The catalogues contain a page of copper kettles - all of a rather plain design - but we will deal with these on the page about Art Metalware. 

Meanwhile there are two tinplate kettles.  This is the "Perfection" kettle, japanned outside, tinned inside with "spout raised above top of kettle - not liable to boil over".

This kettle, also of seamless japanned construction costs the same as the Perfection but doe not glory in a name.  The Perfection was available in sizes from 2 pints to 8 pints but this nameless wonder could be had in sizes up to 16 pints. 

Oddly, perhaps, these urns only went up to 16 pints in size too.  But they were classier objects altogether.  This one, the Ideal, was made in polished copper with cast brass handles and tap.
This urn, the Triumph, was made of the same materials but was "specially strong in build".  In both cases "Inscription plates can be attached", prices "on receipt of details of required lettering".
There is only one style of watering can - the item which was to become one of Beldray's best known, at least in the modern antiques trade.  But it came in eight sizes, from 3/4th gallon to 4 gallons; with two styles of spout; and copper roses extra.
There are four types of barrow in one catalogue and none in the other.  But barrows certainly cropped up later in Bradley's history and with some success.  This is the Navvy Barrow - the Garden Barrow was a much lighter object.

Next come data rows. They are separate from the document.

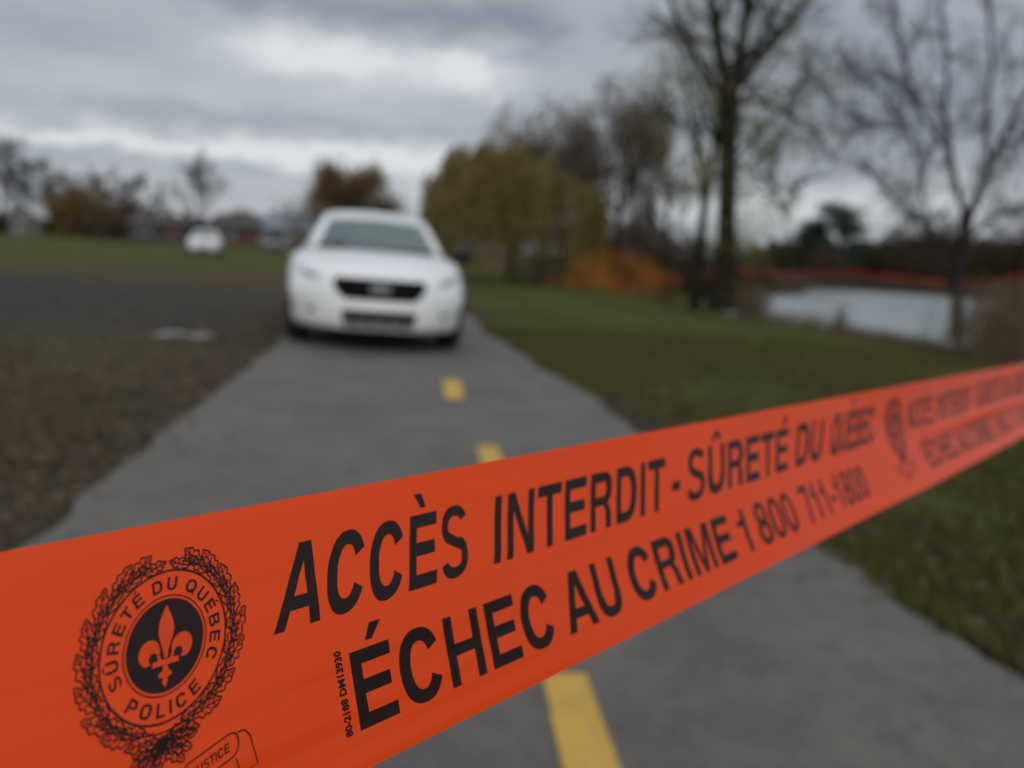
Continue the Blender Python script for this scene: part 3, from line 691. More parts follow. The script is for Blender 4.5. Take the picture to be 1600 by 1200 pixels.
# length stations: y, half width low, half width mid, half width shoulder, z bottom, z shoulder, z centre top
BT = [(0, .80, .86, .80, .215, .70, .80), (.30, .86, .90, .83, .20, .80, .90), (.9, .93, .955, .87, .20, .90, .985), (1.45, .93, .965, .89, .20, .95, 1.03), (2.2, .93, .968, .90, .20, .97, 1.0),
      (3.2, .93, .968, .90, .20, .985, 1.0), (4.1, .925, .96, .88, .20, 1.0, 1.04), (4.75, .89, .93, .85, .24, 1.0, 1.06), (5.12, .80, .87, .79, .30, .96, 1.02)]
KY = [0, .10, .28, .52, .78, 1.05, 1.3, 1.6, 2.0, 2.5, 3.0, 3.5, 4.0, 4.4, 4.75, 4.98, 5.12]
NI, NJ = 12, 8
def body_mesh():
    vid = {}; V = []; Fc = []; MI = []
    def P(i, j, k):
        y = KY[k]; wl, wm, ws, zb, zs, zc = interp(BT, y); s = 2 * i / NI - 1; t = j / NJ
        z_side = zb + (zs - zb) * t
        wd = float(np.interp(t, [0, .12, .3, .62, .85, 1], [wl * .94, wl, wl * 1.0, wm, (wm + ws) / 2 + .012, ws]))
        x = s * wd
        # top crown and a shallow bulge in the bonnet
        z = z_side
        if j == NJ: z = zs + (zc - zs) * (1 - abs(s) ** 2.6)
        elif j > 0: z = z_side + (zc - zs) * (1 - abs(s) ** 2.6) * t * .9 if k in (0, len(KY) - 1) else z_side
        # nose and tail swept back in plan, leaning in side view
        fade = max(0, 1 - y / 1.15); fade2 = max(0, 1 - (5.12 - y) / .9)
        yf = float(np.interp(z, [.2, .30, .42, .55, .70, .80, .9], [.07, .01, .0, .015, .05, .11, .2]))
        y += fade * (.40 * abs(s) ** 3.0) + (yf if k == 0 else yf * max(0, 1 - y / .35))
        y -= fade2 * (.26 * abs(s) ** 3)
        return (x, y, z)
    def g(i, j, k):
        q = (i, j, k)
        if q not in vid: vid[q] = len(V); V.append(P(i, j, k))
        return vid[q]
    K = len(KY) - 1
    for i in range(NI):
        for j in range(NJ):
            Fc.append((g(i, j, 0), g(i + 1, j, 0), g(i + 1, j + 1, 0), g(i, j + 1, 0))); MI.append(0)
            Fc.append((g(i, j, K), g(i, j + 1, K), g(i + 1, j + 1, K), g(i + 1, j, K))); MI.append(0)
    for k in range(K):
        for i in range(NI):
            Fc.append((g(i, 0, k), g(i, 0, k + 1), g(i + 1, 0, k + 1), g(i + 1, 0, k))); MI.append(1)
            cab = 1.5 < KY[k] < 4.3 and 1 <= i < NI - 1
            Fc.append((g(i, NJ, k), g(i + 1, NJ, k), g(i + 1, NJ, k + 1), g(i, NJ, k + 1))); MI.append(1 if cab else 0)
        for j in range(NJ):
            Fc.append((g(0, j, k), g(0, j + 1, k), g(0, j + 1, k + 1), g(0, j, k + 1))); MI.append(0)
            Fc.append((g(NI, j, k), g(NI, j, k + 1), g(NI, j + 1, k + 1), g(NI, j + 1, k))); MI.append(0)
    me = bpy.data.meshes.new('body'); me.from_pydata(V, [], Fc); me.materials.append(white); me.materials.append(under)
    me.polygons.foreach_set('material_index', MI); me.polygons.foreach_set('use_smooth', [True] * len(Fc)); me.update()
    me = baked(me, [('SUBSURF', dict(levels=2, render_levels=2))])
    # wheel arches
    cut = MB()
    for y in (1.02, 3.92):
        for s in (-1, 1):
            a = [Vector((s * .62, y, .345)), Vector((s * 1.15, y, .345))]; cut.tube(a, [.385, .385], 40, cap=True)
    co = cut.build('cutter', under); bm_ = bmesh.new(); bm_.from_mesh(co.data); bmesh.ops.recalc_face_normals(bm_, faces=bm_.faces); bm_.to_mesh(co.data); bm_.free()
    r = baked(me, [('BOOLEAN', dict(operation='DIFFERENCE', object=co, solver='EXACT', material_mode='TRANSFER'))])
    bpy.data.objects.remove(co)
    return r, me
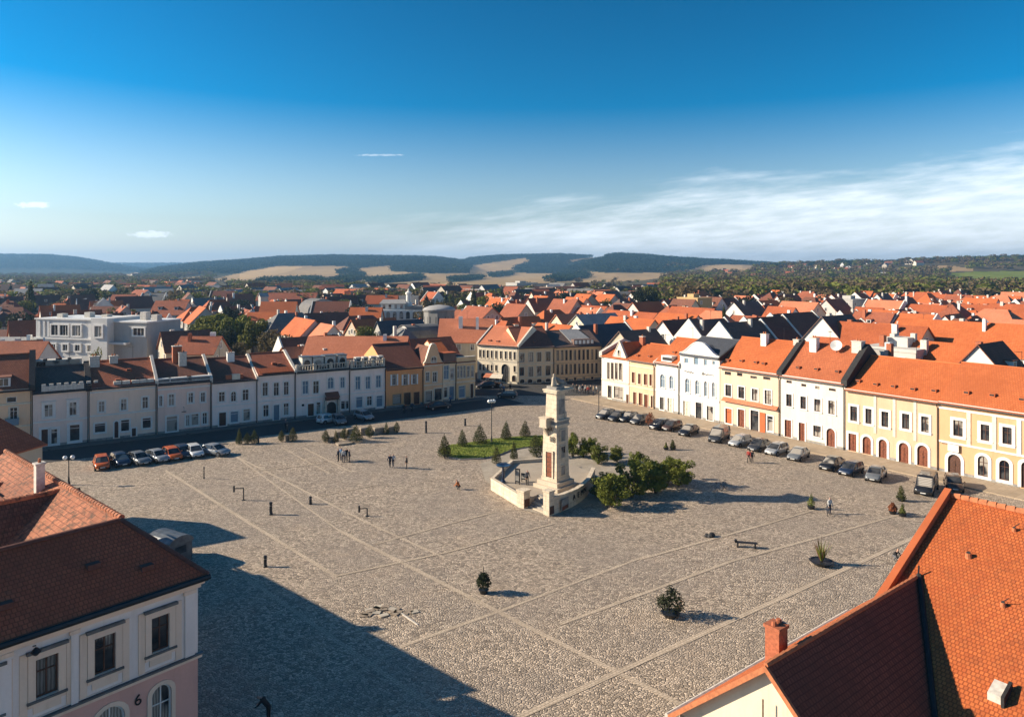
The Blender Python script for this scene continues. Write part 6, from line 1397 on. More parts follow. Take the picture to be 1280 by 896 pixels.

This is a turnip skip.  It is one of several.  One can only suppose that they were for general farm use, not just for turnips, however important those unpleasant vegetables were.
This rice bowl would have been almost entirely for export, probably through London factors.

This sugar mould, one of several in the catalogue, would also have been mainly for export, mostly to the Caribbean. 
This plain looking object is a cassada pan.  Large numbers of such pans were used in South America in the production of tapioca and were made by several local companies.